O matrimónio de João I e de D. Filipa de Lencastre celebrou-se no Porto, em 1387. Cerca de dois anos mais tarde, em 1390, nasceu o primeiro filho, Afonso, que não durou mais de duas escassas primaveras. Quando este faleceu, já entretanto, em 1391, tinha nascido Duarte, que viria a ser rei. Em 1392, surgiu Pedro, que tão honroso e vasto lugar ocuparia na política portuguesa e tão espontânea simpatia havia de conquistar nas cortes da Europa por onde iria passar. Em 1394, nasceu Henrique, para, com suas insistentes iniciativas marítimas, mudar a face do mundo. Uma menina, vinda à luz em 1395, faleceu de pouca idade. Malogrou-se em seguida outro parto; mas, em 1397, surgiu a infanta Isabel, que, em 1430, na cidade de Bruges, casaria com Filipe, o Bom, duque de Borgonha, e, falhando por um triz vir a ser rainha de França, daria ao mundo o célebre Carlos, o Temerário, que tanto se orgulhava de ser neto de João I de Portugal.

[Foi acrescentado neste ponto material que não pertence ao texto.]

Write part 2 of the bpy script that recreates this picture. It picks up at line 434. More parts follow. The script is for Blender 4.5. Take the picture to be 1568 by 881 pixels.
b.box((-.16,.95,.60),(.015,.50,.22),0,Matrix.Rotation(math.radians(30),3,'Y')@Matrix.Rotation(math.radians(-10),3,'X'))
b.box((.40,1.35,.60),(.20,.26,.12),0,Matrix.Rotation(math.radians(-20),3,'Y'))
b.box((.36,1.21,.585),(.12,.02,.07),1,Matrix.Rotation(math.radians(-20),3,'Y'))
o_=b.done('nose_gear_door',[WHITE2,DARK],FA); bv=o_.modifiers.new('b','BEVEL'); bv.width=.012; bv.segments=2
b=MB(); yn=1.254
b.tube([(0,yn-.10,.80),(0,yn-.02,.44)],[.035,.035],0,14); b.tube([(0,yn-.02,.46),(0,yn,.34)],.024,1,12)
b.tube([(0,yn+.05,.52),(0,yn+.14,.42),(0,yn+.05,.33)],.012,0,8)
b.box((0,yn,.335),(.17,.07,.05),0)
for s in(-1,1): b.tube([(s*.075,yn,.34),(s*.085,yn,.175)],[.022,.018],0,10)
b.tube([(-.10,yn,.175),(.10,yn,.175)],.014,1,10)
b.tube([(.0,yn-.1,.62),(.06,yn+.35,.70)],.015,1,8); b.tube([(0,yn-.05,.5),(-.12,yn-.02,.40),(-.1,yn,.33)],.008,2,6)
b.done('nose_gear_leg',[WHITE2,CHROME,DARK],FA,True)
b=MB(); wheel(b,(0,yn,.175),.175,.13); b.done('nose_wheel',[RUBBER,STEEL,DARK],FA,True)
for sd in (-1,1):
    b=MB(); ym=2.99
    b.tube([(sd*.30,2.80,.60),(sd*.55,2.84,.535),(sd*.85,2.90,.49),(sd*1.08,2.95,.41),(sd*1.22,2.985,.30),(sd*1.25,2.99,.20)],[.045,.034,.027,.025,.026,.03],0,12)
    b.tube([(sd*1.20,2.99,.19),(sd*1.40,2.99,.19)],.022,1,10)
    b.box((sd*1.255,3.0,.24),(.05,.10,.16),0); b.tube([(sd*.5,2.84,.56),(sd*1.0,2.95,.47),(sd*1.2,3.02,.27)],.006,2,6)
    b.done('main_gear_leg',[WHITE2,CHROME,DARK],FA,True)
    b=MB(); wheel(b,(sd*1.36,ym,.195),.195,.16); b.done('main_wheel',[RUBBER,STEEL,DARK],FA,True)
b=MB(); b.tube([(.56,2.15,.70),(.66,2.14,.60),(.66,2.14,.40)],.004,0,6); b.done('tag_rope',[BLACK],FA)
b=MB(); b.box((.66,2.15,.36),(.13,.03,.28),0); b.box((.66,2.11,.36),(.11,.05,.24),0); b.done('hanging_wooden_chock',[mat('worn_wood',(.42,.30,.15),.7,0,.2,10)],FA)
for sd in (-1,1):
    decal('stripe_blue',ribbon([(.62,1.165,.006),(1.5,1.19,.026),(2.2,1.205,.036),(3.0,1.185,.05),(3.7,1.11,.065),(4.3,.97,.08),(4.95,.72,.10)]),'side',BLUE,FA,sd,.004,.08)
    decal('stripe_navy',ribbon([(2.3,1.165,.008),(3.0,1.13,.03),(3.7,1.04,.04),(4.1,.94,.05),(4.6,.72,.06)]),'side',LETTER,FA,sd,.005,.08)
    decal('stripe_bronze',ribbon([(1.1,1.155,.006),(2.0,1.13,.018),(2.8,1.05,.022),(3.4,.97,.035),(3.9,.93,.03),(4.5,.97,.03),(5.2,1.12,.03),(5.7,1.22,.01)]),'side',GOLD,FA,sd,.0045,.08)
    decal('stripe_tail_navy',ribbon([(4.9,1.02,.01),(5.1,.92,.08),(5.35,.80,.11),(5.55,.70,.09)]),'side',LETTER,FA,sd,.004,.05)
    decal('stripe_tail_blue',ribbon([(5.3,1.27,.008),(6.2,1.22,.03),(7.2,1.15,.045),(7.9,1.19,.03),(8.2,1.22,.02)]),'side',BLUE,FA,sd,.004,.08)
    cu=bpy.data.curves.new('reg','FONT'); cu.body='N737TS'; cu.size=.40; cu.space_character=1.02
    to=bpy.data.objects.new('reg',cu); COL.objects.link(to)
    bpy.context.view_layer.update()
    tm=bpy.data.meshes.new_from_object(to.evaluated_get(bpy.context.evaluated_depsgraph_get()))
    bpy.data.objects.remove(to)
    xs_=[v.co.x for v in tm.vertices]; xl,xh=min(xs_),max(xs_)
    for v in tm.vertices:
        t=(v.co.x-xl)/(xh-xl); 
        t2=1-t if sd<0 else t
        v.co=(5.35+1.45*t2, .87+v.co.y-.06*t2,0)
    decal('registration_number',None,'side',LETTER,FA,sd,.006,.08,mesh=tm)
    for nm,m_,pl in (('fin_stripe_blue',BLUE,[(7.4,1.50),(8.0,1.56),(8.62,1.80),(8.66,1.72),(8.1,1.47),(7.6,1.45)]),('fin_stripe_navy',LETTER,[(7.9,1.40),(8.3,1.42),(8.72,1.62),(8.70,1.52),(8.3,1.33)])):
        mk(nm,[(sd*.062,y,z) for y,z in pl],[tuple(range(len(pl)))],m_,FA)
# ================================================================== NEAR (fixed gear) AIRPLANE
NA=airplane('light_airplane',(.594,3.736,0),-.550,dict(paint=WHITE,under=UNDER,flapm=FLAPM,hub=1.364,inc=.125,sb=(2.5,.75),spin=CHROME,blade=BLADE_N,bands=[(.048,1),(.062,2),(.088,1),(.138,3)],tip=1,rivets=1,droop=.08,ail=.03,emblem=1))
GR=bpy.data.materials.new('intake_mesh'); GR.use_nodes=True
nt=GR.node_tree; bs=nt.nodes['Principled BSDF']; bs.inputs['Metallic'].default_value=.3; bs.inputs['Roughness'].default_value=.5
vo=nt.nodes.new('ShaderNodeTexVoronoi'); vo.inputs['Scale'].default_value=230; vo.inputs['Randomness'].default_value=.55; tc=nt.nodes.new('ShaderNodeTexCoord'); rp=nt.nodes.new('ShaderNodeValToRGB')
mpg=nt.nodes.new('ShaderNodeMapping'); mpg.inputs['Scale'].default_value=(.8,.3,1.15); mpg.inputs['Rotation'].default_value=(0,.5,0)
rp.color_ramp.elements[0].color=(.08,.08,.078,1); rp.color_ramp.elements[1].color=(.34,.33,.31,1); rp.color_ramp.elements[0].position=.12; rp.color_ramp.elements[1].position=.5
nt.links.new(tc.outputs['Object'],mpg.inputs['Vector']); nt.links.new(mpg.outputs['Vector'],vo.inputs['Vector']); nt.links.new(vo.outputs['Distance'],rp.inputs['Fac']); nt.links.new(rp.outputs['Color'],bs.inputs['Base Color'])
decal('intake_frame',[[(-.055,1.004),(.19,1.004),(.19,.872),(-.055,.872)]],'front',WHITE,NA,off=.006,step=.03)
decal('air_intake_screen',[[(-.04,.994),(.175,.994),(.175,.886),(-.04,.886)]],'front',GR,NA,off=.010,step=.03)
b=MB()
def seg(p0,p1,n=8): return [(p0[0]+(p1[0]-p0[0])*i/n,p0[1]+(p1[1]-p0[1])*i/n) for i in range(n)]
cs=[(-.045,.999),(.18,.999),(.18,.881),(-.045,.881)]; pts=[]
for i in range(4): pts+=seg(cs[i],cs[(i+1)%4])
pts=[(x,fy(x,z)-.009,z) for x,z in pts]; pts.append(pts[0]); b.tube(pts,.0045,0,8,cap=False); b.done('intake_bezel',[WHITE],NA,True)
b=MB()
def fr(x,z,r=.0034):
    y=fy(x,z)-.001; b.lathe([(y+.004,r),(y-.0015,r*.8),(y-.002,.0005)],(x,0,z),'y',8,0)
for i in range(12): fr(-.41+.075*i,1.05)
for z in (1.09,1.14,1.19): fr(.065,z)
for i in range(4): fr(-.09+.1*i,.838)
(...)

Não se deteve D. Filipa no seu afã de aumentar a família real, pois em 1400 deu à luz o infante João, moço esclarecido e recto, que faleceu ainda jovem. Por fim, em 1402, de novo a metódica e cumpridora inglesa, já quarentona, num derradeiro esforço para bem desempenhar a sua missão de esposa e rainha, enriqueceu a nação com o infante Fernando, que viria a falecer cativo em Fez, garantindo ao reino, com o seu martírio, a posse de Ceuta.
Foram os infantes Fernando e Pedro os que sofreram morte mais injusta e cruel, embora cada um por motivos diferentes, e ambos em consequência de erros cometidos por um irmão:
  • Se o cativeiro e morte dramática do jovem infante Fernando tiveram sua origem na leviandade com que o infante Henrique intentou a conquista de Tânger;
  • a desgraça, e morte do infante Pedro resultaram das ambições e da inveja de Afonso, bastardo de João I, que não podendo conformar-se com sua bastardia, ambicionava o trono, do qual o pai, esquecido de que também era bastardo, sempre o afastara discreta, mas firmemente.

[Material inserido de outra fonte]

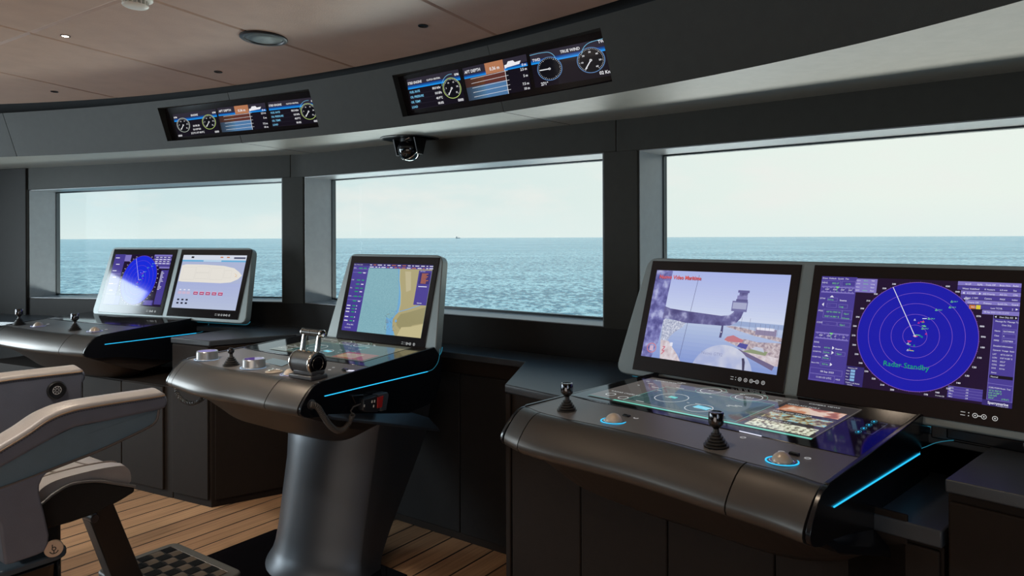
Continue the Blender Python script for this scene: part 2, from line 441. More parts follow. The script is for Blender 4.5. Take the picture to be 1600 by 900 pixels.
cmb = N.new('ShaderNodeCombineXYZ'); L.new(mth('MULTIPLY', uu, 6.0), cmb.inputs[0]); L.new(mth('MULTIPLY', vv, 1.6), cmb.inputs[1]); L.new(mth('MULTIPLY', idx, 7.3), cmb.inputs[2])
ns = N.new('ShaderNodeTexNoise'); ns.inputs['Scale'].default_value = 1.7; ns.inputs['Detail'].default_value = 6; L.new(cmb.outputs[0], ns.inputs['Vector'])
cr = N.new('ShaderNodeValToRGB'); cr.color_ramp.elements[0].position = .3; cr.color_ramp.elements[0].color = (*srgb(142, 106, 78), 1); cr.color_ramp.elements[1].position = .7; cr.color_ramp.elements[1].color = (*srgb(208, 166, 126), 1)
L.new(mth('ADD', mth('MULTIPLY_ADD', ns.outputs['Fac'], .5, .14), mth('MULTIPLY', wn.outputs['Value'], .25)), cr.inputs[0])
mxn = N.new('ShaderNodeMix'); mxn.data_type = 'RGBA'; L.new(groove, mxn.inputs[0]); L.new(cr.outputs[0], mxn.inputs[6]); mxn.inputs[7].default_value = (.012, .008, .006, 1)
L.new(mxn.outputs[2], b.inputs['Base Color']); b.inputs['Roughness'].default_value = .5
fpts = [SHIP(a, c, 0) for a, c in ((-7.5, -5.5), (4.8, -5.5), (4.8, 4.2), (-7.5, 4.2))]
m = MB(); m.prism([p-Z*.05 for p in fpts], Z*.05)
fl = m.build('floor', TEAK); struct(fl, 'teak plank deck floor with dark caulking lines', 'floor')
# ---- rest of the room shell, out of frame
PORTA, PORTB = Vector((-5.2, 5.9, 0)), Vector((-6.1, -4.2, 0))
BACKB = Vector((2.6, -4.2, 0))
def wall(name, a, b, th, z0=0, z1=2.75, openings=()):
    d = (b-a); Lg = d.length; d.normalize(); n = Vector((-d.y, d.x, 0))*th
    m = MB(); x = 0
    for o0, o1, w0, w1 in openings:
        m.prism([a+d*x+Z*z0, a+d*o0+Z*z0, a+d*o0+Z*z1, a+d*x+Z*z1], n)
        m.prism([a+d*o0+Z*z0, a+d*o1+Z*z0, a+d*o1+Z*w0, a+d*o0+Z*w0], n); m.prism([a+d*o0+Z*w1, a+d*o1+Z*w1, a+d*o1+Z*z1, a+d*o0+Z*z1], n); x = o1
    m.prism([a+d*x+Z*z0, a+d*Lg+Z*z0, a+d*Lg+Z*z1, a+d*x+Z*z1], n)
    return m.build(name, LEATHER, bevel=0)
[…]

O mestre de Avis, antes de conhecer D. Filipa, mesmo muito antes de sonhar que viria a ser rei de Portugal, nas suas andanças pelo Alentejo, tomara-se de amores por uma jovem plebeia de olhos negros, filha de Mendo da Guada, de Veiros. Desses amores nascera Afonso, em 1377. A mãe foi metida pelo mestre no convento de Santos, em Lisboa. Vergado ao desgosto da mancha que caíra sobre a honra da família, o pai da jovem resolvera deixar crescer a barba, pelo que lhe veio o apodo de Barbadão. Nutria pelo sedutor um estranho ódio. Conta-se que João, ao tempo ainda mestre de Avis, encontrando-o uma vez no seu caminho, lhe perguntou:
  • Não havereis já de acabar com essa melancolia? Sim, quando acabar convosco, respondeu de pronto o Barbadão.
E arremeteu sobre ele com tanto ímpeto, que tê-lo-ia prostrado, se um, galão providencial do cavalo o não desviasse do golpe. Pois, este neto do Barbadão, que teria uns dez anos de idade quando seu pai se casou com D. Filipa, viria a ser duque de Bragança e, depois do monarca, o fidalgo mais rico do reino. Todas estas riquezas e honrarias, porém, lhe pareciam coisa pouca. Só o trono, para ele, ou para os seus descendentes, satisfaria a sua imensa sede de grandeza. Mas essa sede só viria a mitigar-se no Outro Mundo, após a queda dos Filipes, na Restauração, mais de dois séculos decorridos sobre as torpes intrigas e as traiçoeiras conjuras da história desse período. A primeira vítima inocente da luta dos Braganças pela posse do trono foi precisamente o infante Pedro, o mais nobre e mais leal príncipe europeu da primeira metade do século XV». In Mário Domingues, O Regente Pedro, Príncipe Europeu, Empresa Nacional de Publicidade, Colecção de História de Portugal, nº 7, Lisboa, 1964.